How could I have been so unaware of Native people's feelings about their sacred beings? I simply didn't get it! Carrying the bags out of the store I saw myself as a participant in an intriguing adventure rather than a co-conspirator in such a disrespectful and appropriative act.

I realize that my comfort at the time with this act derived again from my graduate school education. Masks such as these had been presented as "art," objects of aesthetic and cultural significance that would add intrinsic value to any collection. I bought into that mindset and felt a responsibility, as de facto curator, to acquire these "traditional" Native objects for the collection.
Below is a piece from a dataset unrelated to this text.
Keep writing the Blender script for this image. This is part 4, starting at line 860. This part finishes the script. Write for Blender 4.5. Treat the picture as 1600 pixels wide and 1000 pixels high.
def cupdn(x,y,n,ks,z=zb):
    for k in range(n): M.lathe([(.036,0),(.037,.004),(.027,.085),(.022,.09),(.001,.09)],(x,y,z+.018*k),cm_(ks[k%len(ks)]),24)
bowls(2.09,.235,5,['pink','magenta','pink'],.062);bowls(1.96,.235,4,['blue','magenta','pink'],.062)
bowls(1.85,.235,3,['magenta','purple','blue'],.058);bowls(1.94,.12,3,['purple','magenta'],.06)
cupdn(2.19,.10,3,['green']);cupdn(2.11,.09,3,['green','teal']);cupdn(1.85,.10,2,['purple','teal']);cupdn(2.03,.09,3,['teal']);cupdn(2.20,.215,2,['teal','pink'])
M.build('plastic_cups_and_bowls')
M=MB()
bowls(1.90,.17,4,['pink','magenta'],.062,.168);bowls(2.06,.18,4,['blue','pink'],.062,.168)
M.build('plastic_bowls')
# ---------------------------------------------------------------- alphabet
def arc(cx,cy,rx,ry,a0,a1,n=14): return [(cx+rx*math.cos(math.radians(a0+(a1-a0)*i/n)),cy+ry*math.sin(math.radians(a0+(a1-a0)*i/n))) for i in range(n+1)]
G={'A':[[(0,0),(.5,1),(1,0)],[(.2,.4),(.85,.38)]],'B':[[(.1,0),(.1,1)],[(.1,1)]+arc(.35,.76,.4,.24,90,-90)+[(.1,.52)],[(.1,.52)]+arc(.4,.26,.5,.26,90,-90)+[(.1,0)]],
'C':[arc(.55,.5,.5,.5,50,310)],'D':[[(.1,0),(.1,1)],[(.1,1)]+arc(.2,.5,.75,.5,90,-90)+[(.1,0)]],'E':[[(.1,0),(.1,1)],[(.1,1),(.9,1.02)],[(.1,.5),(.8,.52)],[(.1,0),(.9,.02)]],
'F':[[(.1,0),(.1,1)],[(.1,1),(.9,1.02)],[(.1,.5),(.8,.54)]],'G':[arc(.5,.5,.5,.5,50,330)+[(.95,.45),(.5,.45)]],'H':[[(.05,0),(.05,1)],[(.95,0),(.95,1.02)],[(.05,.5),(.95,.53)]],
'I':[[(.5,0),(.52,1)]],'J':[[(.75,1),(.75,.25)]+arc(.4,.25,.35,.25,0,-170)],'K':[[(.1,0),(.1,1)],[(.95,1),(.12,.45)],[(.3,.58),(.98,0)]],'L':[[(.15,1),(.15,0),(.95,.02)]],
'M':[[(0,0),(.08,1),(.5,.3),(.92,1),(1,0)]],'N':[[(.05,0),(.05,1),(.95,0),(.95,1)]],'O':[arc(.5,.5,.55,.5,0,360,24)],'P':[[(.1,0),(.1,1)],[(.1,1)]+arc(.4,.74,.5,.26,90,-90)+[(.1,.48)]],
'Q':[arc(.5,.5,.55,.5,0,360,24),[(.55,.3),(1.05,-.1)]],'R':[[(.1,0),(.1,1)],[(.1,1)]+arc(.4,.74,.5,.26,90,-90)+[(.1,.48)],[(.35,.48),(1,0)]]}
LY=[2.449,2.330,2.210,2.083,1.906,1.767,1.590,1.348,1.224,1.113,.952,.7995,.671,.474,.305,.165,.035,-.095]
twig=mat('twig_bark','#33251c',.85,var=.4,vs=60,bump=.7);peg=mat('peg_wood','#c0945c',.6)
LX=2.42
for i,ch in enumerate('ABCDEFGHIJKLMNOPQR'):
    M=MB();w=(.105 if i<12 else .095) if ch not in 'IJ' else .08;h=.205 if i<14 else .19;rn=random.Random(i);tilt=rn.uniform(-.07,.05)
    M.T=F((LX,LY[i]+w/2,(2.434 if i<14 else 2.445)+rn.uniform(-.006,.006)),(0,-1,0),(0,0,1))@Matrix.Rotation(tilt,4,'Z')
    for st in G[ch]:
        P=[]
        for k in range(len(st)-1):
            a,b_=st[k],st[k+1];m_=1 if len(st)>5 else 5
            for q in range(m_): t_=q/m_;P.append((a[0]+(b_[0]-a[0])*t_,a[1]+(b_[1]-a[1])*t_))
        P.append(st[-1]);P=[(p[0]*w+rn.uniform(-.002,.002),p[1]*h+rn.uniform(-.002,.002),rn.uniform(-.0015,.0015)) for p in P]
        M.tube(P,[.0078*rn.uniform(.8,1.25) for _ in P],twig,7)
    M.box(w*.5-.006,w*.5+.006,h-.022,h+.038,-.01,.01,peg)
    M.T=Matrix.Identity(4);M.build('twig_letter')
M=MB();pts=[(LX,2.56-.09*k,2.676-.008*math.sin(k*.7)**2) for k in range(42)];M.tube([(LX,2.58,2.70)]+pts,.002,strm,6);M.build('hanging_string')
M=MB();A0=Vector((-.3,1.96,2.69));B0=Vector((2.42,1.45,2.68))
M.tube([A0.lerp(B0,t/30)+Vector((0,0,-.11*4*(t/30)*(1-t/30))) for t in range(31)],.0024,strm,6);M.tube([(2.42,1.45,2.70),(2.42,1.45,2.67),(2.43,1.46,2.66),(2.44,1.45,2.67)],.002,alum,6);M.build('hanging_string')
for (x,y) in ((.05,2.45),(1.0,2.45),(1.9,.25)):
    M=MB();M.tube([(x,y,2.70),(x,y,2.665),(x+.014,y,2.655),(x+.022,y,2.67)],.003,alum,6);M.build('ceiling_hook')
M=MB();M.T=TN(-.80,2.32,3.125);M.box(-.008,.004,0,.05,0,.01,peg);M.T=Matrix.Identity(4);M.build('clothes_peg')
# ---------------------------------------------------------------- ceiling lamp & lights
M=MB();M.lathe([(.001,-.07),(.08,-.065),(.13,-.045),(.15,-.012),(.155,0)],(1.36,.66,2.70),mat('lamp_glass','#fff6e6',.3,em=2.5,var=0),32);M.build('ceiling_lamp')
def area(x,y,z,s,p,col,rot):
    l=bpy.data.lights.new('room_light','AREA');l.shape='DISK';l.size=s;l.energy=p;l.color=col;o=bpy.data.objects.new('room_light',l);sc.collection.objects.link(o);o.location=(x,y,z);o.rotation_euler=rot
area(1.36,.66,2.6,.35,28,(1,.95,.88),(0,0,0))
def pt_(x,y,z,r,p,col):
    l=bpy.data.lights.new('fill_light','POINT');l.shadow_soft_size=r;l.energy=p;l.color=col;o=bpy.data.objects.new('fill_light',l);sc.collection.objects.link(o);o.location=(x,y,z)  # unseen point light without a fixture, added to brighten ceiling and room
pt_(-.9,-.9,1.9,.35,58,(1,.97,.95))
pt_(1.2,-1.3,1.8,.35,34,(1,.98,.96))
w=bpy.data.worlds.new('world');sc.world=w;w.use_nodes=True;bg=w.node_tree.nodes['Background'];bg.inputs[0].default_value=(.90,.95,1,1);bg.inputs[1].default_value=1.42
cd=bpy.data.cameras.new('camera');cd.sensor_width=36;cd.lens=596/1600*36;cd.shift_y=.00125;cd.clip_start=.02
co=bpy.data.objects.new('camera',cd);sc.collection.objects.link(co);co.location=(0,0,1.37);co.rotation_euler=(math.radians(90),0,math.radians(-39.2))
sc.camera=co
But more importantly, I had never been exposed to current Native belief systems and values. As a result, I was able to treat these receptacles for sacred living entities as things that could be casually handled and manipulated by the non-initiated. I owe my changed and ongoing understanding of Hopi Kwatsi, Gagosah ("False Faces), Ahayuda (War Gods) and other sacred receptacles, in large part, to long and often disquieting conversations with Rick Hill, Tuscarora, and Oren Lyons, Onondaga. By alluding to the life and power of the sacred entities that I had previously perceived only as inanimate objects, they helped me understand the essential need to approach and treat such beings respectfully if I wished to honor the perspectives and values of Native people.

By 1980, the Hopi purchases were stored in our collections, out of sight, with other Kwatsi belongings behind a curtain, with a sign that said: "Sacred objects; do not view; please respect Native culture and beliefs."

In 1999, the Hopi tribe requested the return of the Kwatsi held by the museum. With all questions resolved, in March 2006, I took the Kwatsi home. For me, it was a deeply moving act of personal and professional reconciliation and apology.